Capital gains tax (CGT) relief for owners selling their businesses to employee ownership trusts (EOT) will be slashed from 100% to 50%, effective immediately.
The change is intended to "retain a strong incentive for employee ownership while ensuring business owners pay their fair share", according to Chancellor Rachel Reeves.
It comes as the scheme was "on course" to cost £2billion, 20 times beyond the original costings when the scheme was it was first announced in 2013, according to the government's Budget 2025 policy paper.
Ritchie Whyte, Partner and Head of Corporate and Business Advisory at Aberdein Considine, said the move will have a big impact on business succession planning.
He said: “Disposals of businesses by owners to Employee Ownership Trusts (EOTs) was gaining increased traction over the past few years.

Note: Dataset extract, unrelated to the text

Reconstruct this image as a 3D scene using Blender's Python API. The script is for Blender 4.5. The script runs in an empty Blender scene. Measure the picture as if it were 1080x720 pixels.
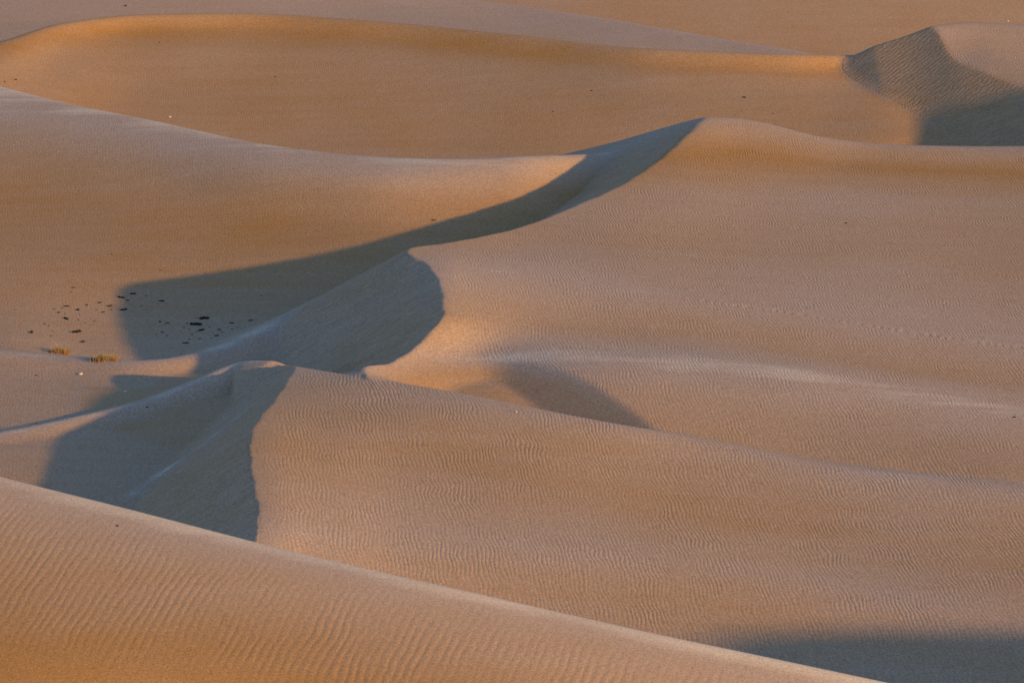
import bpy, math, random
import numpy as np
from mathutils import Vector, Quaternion

random.seed(7)
np.random.seed(7)
scene = bpy.context.scene
col = scene.collection

# ------------------------------------------------------------------ camera
H = 40.0                    # lens height above the valley floor, metres
F = 4398.0                  # focal length in photo pixels (photo 1080 x 720)
PITCH = math.radians(13.0)
cp, sp = math.cos(PITCH), math.sin(PITCH)

cam_data = bpy.data.cameras.new("camera")
cam = bpy.data.objects.new("camera", cam_data)
col.objects.link(cam)
cam.location = (0, 0, H)
cam.rotation_euler = (math.radians(90) - PITCH, 0, 0)
cam_data.sensor_fit = 'HORIZONTAL'
cam_data.sensor_width = 36.0
cam_data.lens = 36.0 * F / 1080.0
cam_data.clip_start = 0.5
cam_data.clip_end = 20000
scene.camera = cam

# sun: low, from the right and from behind the lens
SUN_EL, SUN_AZ = math.radians(12.8), math.radians(38)
L = np.array([math.cos(SUN_EL) * math.cos(SUN_AZ), -math.cos(SUN_EL) * math.sin(SUN_AZ), math.sin(SUN_EL)])


def ray(u, v):
    x = (u - 540.0) / F
    q = (360.0 - v) / F
    return x, cp + q * sp, -sp + q * cp          # direction (x right, y ahead, z up)


def at(u, v, z):
    """the spot on the sight line of a photo pixel that lies at height z"""
    rx, ry, rz = ray(u, v)
    k = (z - H) / rz
    return np.array([rx * k, ry * k, z])


def pts(lst):
    return np.array([at(*p) for p in lst])


# ------------------------------------------------------------------ surface helpers
def pchip(xk, yk, x):
    """monotone cubic through (xk, yk), held level outside"""
    xk = np.asarray(xk, float); yk = np.asarray(yk, float)
    h = np.diff(xk); dl = np.diff(yk) / h
    n = len(xk)
    m = np.zeros(n)
    if n == 2:
        m[:] = dl[0]
    else:
        w1 = 2 * h[1:] + h[:-1]; w2 = h[1:] + 2 * h[:-1]
        ok = dl[1:] * dl[:-1] > 0
        with np.errstate(divide='ignore', invalid='ignore'):
            m[1:-1] = np.where(ok, (w1 + w2) / (w1 / dl[:-1] + w2 / dl[1:]), 0)
        m[0], m[-1] = dl[0], dl[-1]
    x = np.clip(x, xk[0], xk[-1])
    i = np.clip(np.searchsorted(xk, x) - 1, 0, n - 2)
    t = (x - xk[i]) / h[i]
    return (yk[i] * (2 * t ** 3 - 3 * t ** 2 + 1) + h[i] * m[i] * (t ** 3 - 2 * t ** 2 + t)
            + yk[i + 1] * (-2 * t ** 3 + 3 * t ** 2) + h[i] * m[i + 1] * (t ** 3 - t ** 2))


def blur(Z, sig, axis):
    if sig <= 0:
        return Z
    r = int(3 * sig + 1)
    k = np.exp(-.5 * (np.arange(-r, r + 1) / sig) ** 2); k /= k.sum()
    pad = [(0, 0), (0, 0)]; pad[axis] = (r, r)
    Q = np.pad(Z, pad, mode='edge')
    out = np.zeros_like(Z)
    n = Z.shape[axis]
    for j, w in enumerate(k):
        out += w * (Q[j:j + n] if axis == 0 else Q[:, j:j + n])
    return out


class Loft:
    """dune surface drawn through crosswise lines; the first line is the crest, hidden lines follow it on the far side"""
    def __init__(self, rows, back, tint, sig=(5, 10)):
        self.rows = []
        for r in rows:
            P = pts(r)
            self.rows.append((P[:, 0] / P[:, 1], P[:, 1], P[:, 2]))
        a, d, z = self.rows[0]
        for dd, dz in back:
            self.rows.append((a, d + dd, z - dz))
        self.tint_rows = list(tint) + [tint[0] * .5] * len(back)
        self.sig = sig

    def __call__(self, x, y):
        a = x[0] / y[0]
        D = y[:, 0]
        ds = np.array([pchip(r[0], r[1], a) for r in self.rows])
        zs = np.array([pchip(r[0], r[2], a) for r in self.rows])
        out = np.empty(x.shape)
        tn = np.empty(x.shape)
        ts = np.array(self.tint_rows)
        for j in range(len(a)):
            o = np.argsort(ds[:, j], kind='stable')
            dj = ds[o, j].copy(); zj = zs[o, j]
            for i in range(1, len(dj)):
                if dj[i] < dj[i - 1] + .25:
                    dj[i] = dj[i - 1] + .25
            out[:, j] = pchip(dj, zj, D)
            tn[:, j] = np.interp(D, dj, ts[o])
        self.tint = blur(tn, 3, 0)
        return blur(blur(out, self.sig[0] * 1.45, 0), self.sig[1], 1)


def densify(P, n=10):
    """Catmull-Rom through the points"""
    P = np.asarray(P, float)
    Q = np.vstack([2 * P[0] - P[1], P, 2 * P[-1] - P[-2]])
    out = []
    for i in range(1, len(Q) - 2):
        for t in np.linspace(0, 1, n, endpoint=False):
            a, b, c, d = Q[i - 1], Q[i], Q[i + 1], Q[i + 2]
            out.append(0.5 * (2 * b + (c - a) * t + (2 * a - 5 * b + 4 * c - d) * t * t + (3 * b - a - 3 * c + d) * t ** 3))
    out.append(P[-1])
    return np.array(out)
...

Following yesterday’s Budget, changes to tax relief for disposals of shares to EOTs fundamentally alters the financial calculus for owners considering this succession route.
"Reducing capital gains tax relief on EOT disposals from 100% to 50% - for transactions completed on or after 26 November 2025 - significantly impacts the net proceeds available to selling shareholders. What was previously a tax-free, straightforward exit is now subject to a materially higher tax burden. For many owners, this shift inevitably makes an EOT less attractive when compared to alternative succession or sale strategies."
He added: “As well as the impact on exit opportunities for business owners, businesses and employees will also be penalised by measures in the Budget, including the mileage charge for electric vehicles (from April 2028) and introduction of National Insurance contributions on pension payments above £2,000 (from April 2029).
“These changes add cost and complexity at a time when businesses need stability and support, and it is understandable that business owners and employees will want to pause to reassess their plans considering these developments.”